Ojukwu never knew this until 1976 when we met in Washington DC at the reception the late Nchewi Imoke gave him. After I told him how I saved his life, he said he would like to meet Reginald whenever he came to Nigeria. But we never met him.
Immediately Ojukwu’s plane took off, a long distance shelling started raining from Awommama and we could see the canons flying past the airport. The Nigerians had miscalculated, so the shelling hit a village and killed people there. In between this shelling an International Red Cross plane from Caritas arrived and instead of landing on the air strip it lowered and poured its food supplies on the tarmac. We loaded some in our van to send to my parents. Because of the shelling a lot of the evacuation flights were cancelled. After Ojukwu’s departure, Colonel Achuzia took over the podium and started calling people to board for evacuation. He called Captain Anuku. Anuku entered. Called Colonel Timothy Onwuatuegwu, but he was absent. Meanwhile, the pilot of the plane was already panicking because of the shelling that had just taken place. As people forced themselves in, the staircase broke and every person on it fell off. The pilot panicked and took off without closing the doors. One person fell off and died. A young girl had her head crushed by one of the tyres of the plane. She was about 7 years old and the daughter of a prominent Nigerian.

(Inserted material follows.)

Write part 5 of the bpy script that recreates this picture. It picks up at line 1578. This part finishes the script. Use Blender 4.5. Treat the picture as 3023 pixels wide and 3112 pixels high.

We kicked off with our jeep loaded with food. Many people had come to board the planes but could not, so there was an exodus of people leaving the airport. You can’t believe that from within that massive crowd I heard the voice of my youngest brother, my mother’s last child. He was shouting the name of my sister, “Echika, Echika, Echika.” I told Reggie that I just heard Ugo’s voice calling Echika, and he said, “Lambo, how can you hear Ugo’s voice in this crowd?” I said, “Driver, stop, let me go down. You can continue. If you don’t see me again, tell the story but I will not live with my conscience if I don’t investigate this voice.” Immediately I got down my brother cocked his Kalashnikov and ordered everybody down. He took over the wheels and we started driving slowly backwards, and who did we see? My last sister, Echika, holding my two youngest brothers. She was only eleven years while Ugo was four. He had fallen down and bruised his leg that was why he was calling out her name, with cries. We put them in the vehicle and took them straight to my parents.
What happened was that my mother had handed three of them to Colonel Anuku and asked him to take them overseas. Colonel Anuku put them in a vehicle with an orderly and driver with instructions to take them to the airport. Then he took his own children and rode with them in another vehicle. When the shelling started, the driver carrying my siblings panicked and fell into a ditch, brought the children out of the vehicle and fled. My mother cried and cried. Reginald cried also and said he’d never dispute anything I said again. It was providence.
Many children got lost or separated from their parents that way. It could have been the same with my siblings. If they had evacuated them to Gabon or Ivory Coast they would have been sent to an orphanage and who knows what their fate would have been afterwards. My mother was the head of the Red Cross in Owerri and because there were so many abandoned children on the streets, she was helping people adopt these children. She would give them documents which they would take to their local governments and register the adoption.
During her funeral in 2000, a woman came with a huge cow, many dancers, and a young lady. During the presentation, she told the congregation how my mother knew she had been pining away from childlessness and asked her to adopt a child, who was one and half years old at the time. That was the young lady with her; all grown up; a second year university student at the time. She told the crowd it was because of that her adopted daughter that she wakes up every day to face the world. Everybody applauded.